**To do**
Reproduce the listing that follows with no differences at all.

**Data provided**
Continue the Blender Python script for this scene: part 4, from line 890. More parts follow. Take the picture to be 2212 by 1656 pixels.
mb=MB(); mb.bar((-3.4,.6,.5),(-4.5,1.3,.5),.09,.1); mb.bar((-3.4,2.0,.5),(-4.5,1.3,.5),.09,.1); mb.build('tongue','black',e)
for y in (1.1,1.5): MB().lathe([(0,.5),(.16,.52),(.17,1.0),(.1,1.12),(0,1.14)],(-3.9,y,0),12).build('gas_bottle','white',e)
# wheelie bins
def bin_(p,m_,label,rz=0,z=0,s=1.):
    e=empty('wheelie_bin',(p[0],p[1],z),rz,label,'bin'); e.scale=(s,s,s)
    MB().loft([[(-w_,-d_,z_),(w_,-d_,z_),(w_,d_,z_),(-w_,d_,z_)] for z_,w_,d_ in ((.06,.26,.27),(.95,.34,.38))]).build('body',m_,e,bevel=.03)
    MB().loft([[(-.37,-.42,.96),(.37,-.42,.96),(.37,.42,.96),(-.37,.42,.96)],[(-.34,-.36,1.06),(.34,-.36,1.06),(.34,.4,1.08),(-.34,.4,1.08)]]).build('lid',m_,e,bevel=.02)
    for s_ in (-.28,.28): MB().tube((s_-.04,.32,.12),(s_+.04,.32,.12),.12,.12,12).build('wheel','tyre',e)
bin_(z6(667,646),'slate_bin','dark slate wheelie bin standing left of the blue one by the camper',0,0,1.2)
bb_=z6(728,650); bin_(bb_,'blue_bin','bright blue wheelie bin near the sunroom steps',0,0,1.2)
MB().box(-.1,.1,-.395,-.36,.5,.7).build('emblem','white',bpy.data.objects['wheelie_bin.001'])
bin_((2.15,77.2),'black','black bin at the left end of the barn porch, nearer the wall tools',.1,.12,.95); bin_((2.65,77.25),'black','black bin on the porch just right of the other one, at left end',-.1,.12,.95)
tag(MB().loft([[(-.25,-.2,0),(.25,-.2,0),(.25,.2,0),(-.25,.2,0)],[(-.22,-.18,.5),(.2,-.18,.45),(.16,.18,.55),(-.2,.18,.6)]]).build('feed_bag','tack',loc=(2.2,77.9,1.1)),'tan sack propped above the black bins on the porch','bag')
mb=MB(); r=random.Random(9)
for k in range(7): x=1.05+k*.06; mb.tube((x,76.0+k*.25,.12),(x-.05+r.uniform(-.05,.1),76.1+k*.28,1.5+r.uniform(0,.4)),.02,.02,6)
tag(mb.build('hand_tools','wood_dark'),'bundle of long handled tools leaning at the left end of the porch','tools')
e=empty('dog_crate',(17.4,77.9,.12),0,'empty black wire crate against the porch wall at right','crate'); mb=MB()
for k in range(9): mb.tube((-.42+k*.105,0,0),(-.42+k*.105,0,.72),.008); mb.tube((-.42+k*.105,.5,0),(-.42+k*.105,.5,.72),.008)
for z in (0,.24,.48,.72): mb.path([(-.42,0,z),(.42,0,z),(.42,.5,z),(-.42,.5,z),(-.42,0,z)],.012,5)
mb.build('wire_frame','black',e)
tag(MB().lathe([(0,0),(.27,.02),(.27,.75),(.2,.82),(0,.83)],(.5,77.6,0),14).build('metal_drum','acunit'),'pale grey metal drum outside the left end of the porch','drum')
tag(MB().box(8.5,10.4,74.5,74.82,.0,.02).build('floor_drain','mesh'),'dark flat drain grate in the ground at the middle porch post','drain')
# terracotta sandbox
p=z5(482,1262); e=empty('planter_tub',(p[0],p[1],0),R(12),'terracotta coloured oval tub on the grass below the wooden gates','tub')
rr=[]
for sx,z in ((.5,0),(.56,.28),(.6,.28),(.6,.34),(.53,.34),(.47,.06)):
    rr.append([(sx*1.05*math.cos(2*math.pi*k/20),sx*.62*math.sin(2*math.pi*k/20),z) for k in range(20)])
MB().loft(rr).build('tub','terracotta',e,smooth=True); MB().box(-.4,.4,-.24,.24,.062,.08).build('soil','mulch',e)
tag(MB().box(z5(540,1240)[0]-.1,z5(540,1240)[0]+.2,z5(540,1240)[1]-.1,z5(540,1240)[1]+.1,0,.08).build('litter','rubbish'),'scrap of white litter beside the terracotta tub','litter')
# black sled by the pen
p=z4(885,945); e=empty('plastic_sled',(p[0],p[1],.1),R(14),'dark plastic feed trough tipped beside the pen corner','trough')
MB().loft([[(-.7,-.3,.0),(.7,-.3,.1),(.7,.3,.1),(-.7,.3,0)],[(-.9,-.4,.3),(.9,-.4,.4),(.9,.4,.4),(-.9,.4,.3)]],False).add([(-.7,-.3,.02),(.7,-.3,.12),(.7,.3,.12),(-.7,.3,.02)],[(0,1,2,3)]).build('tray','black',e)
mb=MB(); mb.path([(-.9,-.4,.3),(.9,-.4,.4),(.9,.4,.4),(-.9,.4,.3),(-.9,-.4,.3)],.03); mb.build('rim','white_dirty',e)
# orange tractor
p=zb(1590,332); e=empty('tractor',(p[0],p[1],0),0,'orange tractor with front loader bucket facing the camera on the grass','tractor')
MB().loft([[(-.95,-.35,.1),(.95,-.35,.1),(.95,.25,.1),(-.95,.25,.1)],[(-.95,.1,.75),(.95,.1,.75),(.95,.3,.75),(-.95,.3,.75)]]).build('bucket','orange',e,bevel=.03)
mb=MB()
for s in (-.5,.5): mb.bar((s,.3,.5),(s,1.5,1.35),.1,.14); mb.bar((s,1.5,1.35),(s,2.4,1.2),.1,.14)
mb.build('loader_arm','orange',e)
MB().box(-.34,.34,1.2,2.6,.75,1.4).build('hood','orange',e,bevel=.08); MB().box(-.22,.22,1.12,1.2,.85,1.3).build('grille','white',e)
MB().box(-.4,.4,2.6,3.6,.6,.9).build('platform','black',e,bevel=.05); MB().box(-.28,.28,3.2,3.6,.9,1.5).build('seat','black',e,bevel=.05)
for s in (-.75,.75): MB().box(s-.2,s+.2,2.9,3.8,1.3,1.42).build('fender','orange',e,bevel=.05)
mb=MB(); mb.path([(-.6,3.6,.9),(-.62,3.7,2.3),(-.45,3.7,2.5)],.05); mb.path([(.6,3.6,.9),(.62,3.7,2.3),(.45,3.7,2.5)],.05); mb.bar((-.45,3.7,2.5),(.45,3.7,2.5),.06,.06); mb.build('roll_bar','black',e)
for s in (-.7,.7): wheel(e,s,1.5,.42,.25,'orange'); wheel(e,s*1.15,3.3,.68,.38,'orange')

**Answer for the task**
Continue the Blender Python script for this scene: part 4, from line 890. More parts follow. Take the picture to be 2212 by 1656 pixels.
mb=MB(); mb.bar((-3.4,.6,.5),(-4.5,1.3,.5),.09,.1); mb.bar((-3.4,2.0,.5),(-4.5,1.3,.5),.09,.1); mb.build('tongue','black',e)
for y in (1.1,1.5): MB().lathe([(0,.5),(.16,.52),(.17,1.0),(.1,1.12),(0,1.14)],(-3.9,y,0),12).build('gas_bottle','white',e)
# wheelie bins
def bin_(p,m_,label,rz=0,z=0,s=1.):
    e=empty('wheelie_bin',(p[0],p[1],z),rz,label,'bin'); e.scale=(s,s,s)
    MB().loft([[(-w_,-d_,z_),(w_,-d_,z_),(w_,d_,z_),(-w_,d_,z_)] for z_,w_,d_ in ((.06,.26,.27),(.95,.34,.38))]).build('body',m_,e,bevel=.03)
    MB().loft([[(-.37,-.42,.96),(.37,-.42,.96),(.37,.42,.96),(-.37,.42,.96)],[(-.34,-.36,1.06),(.34,-.36,1.06),(.34,.4,1.08),(-.34,.4,1.08)]]).build('lid',m_,e,bevel=.02)
    for s_ in (-.28,.28): MB().tube((s_-.04,.32,.12),(s_+.04,.32,.12),.12,.12,12).build('wheel','tyre',e)
bin_(z6(667,646),'slate_bin','dark slate wheelie bin standing left of the blue one by the camper',0,0,1.2)
bb_=z6(728,650); bin_(bb_,'blue_bin','bright blue wheelie bin near the sunroom steps',0,0,1.2)
MB().box(-.1,.1,-.395,-.36,.5,.7).build('emblem','white',bpy.data.objects['wheelie_bin.001'])
bin_((2.15,77.2),'black','black bin at the left end of the barn porch, nearer the wall tools',.1,.12,.95); bin_((2.65,77.25),'black','black bin on the porch just right of the other one, at left end',-.1,.12,.95)
tag(MB().loft([[(-.25,-.2,0),(.25,-.2,0),(.25,.2,0),(-.25,.2,0)],[(-.22,-.18,.5),(.2,-.18,.45),(.16,.18,.55),(-.2,.18,.6)]]).build('feed_bag','tack',loc=(2.2,77.9,1.1)),'tan sack propped above the black bins on the porch','bag')
mb=MB(); r=random.Random(9)
for k in range(7): x=1.05+k*.06; mb.tube((x,76.0+k*.25,.12),(x-.05+r.uniform(-.05,.1),76.1+k*.28,1.5+r.uniform(0,.4)),.02,.02,6)
tag(mb.build('hand_tools','wood_dark'),'bundle of long handled tools leaning at the left end of the porch','tools')
e=empty('dog_crate',(17.4,77.9,.12),0,'empty black wire crate against the porch wall at right','crate'); mb=MB()
for k in range(9): mb.tube((-.42+k*.105,0,0),(-.42+k*.105,0,.72),.008); mb.tube((-.42+k*.105,.5,0),(-.42+k*.105,.5,.72),.008)
for z in (0,.24,.48,.72): mb.path([(-.42,0,z),(.42,0,z),(.42,.5,z),(-.42,.5,z),(-.42,0,z)],.012,5)
mb.build('wire_frame','black',e)
tag(MB().lathe([(0,0),(.27,.02),(.27,.75),(.2,.82),(0,.83)],(.5,77.6,0),14).build('metal_drum','acunit'),'pale grey metal drum outside the left end of the porch','drum')
tag(MB().box(8.5,10.4,74.5,74.82,.0,.02).build('floor_drain','mesh'),'dark flat drain grate in the ground at the middle porch post','drain')
# terracotta sandbox
p=z5(482,1262); e=empty('planter_tub',(p[0],p[1],0),R(12),'terracotta coloured oval tub on the grass below the wooden gates','tub')
rr=[]
for sx,z in ((.5,0),(.56,.28),(.6,.28),(.6,.34),(.53,.34),(.47,.06)):
    rr.append([(sx*1.05*math.cos(2*math.pi*k/20),sx*.62*math.sin(2*math.pi*k/20),z) for k in range(20)])
MB().loft(rr).build('tub','terracotta',e,smooth=True); MB().box(-.4,.4,-.24,.24,.062,.08).build('soil','mulch',e)
tag(MB().box(z5(540,1240)[0]-.1,z5(540,1240)[0]+.2,z5(540,1240)[1]-.1,z5(540,1240)[1]+.1,0,.08).build('litter','rubbish'),'scrap of white litter beside the terracotta tub','litter')
# black sled by the pen
p=z4(885,945); e=empty('plastic_sled',(p[0],p[1],.1),R(14),'dark plastic feed trough tipped beside the pen corner','trough')
MB().loft([[(-.7,-.3,.0),(.7,-.3,.1),(.7,.3,.1),(-.7,.3,0)],[(-.9,-.4,.3),(.9,-.4,.4),(.9,.4,.4),(-.9,.4,.3)]],False).add([(-.7,-.3,.02),(.7,-.3,.12),(.7,.3,.12),(-.7,.3,.02)],[(0,1,2,3)]).build('tray','black',e)
mb=MB(); mb.path([(-.9,-.4,.3),(.9,-.4,.4),(.9,.4,.4),(-.9,.4,.3),(-.9,-.4,.3)],.03); mb.build('rim','white_dirty',e)
# orange tractor
p=zb(1590,332); e=empty('tractor',(p[0],p[1],0),0,'orange tractor with front loader bucket facing the camera on the grass','tractor')
MB().loft([[(-.95,-.35,.1),(.95,-.35,.1),(.95,.25,.1),(-.95,.25,.1)],[(-.95,.1,.75),(.95,.1,.75),(.95,.3,.75),(-.95,.3,.75)]]).build('bucket','orange',e,bevel=.03)
mb=MB()
for s in (-.5,.5): mb.bar((s,.3,.5),(s,1.5,1.35),.1,.14); mb.bar((s,1.5,1.35),(s,2.4,1.2),.1,.14)
mb.build('loader_arm','orange',e)
MB().box(-.34,.34,1.2,2.6,.75,1.4).build('hood','orange',e,bevel=.08); MB().box(-.22,.22,1.12,1.2,.85,1.3).build('grille','white',e)
MB().box(-.4,.4,2.6,3.6,.6,.9).build('platform','black',e,bevel=.05); MB().box(-.28,.28,3.2,3.6,.9,1.5).build('seat','black',e,bevel=.05)
for s in (-.75,.75): MB().box(s-.2,s+.2,2.9,3.8,1.3,1.42).build('fender','orange',e,bevel=.05)
mb=MB(); mb.path([(-.6,3.6,.9),(-.62,3.7,2.3),(-.45,3.7,2.5)],.05); mb.path([(.6,3.6,.9),(.62,3.7,2.3),(.45,3.7,2.5)],.05); mb.bar((-.45,3.7,2.5),(.45,3.7,2.5),.06,.06); mb.build('roll_bar','black',e)
for s in (-.7,.7): wheel(e,s,1.5,.42,.25,'orange'); wheel(e,s*1.15,3.3,.68,.38,'orange')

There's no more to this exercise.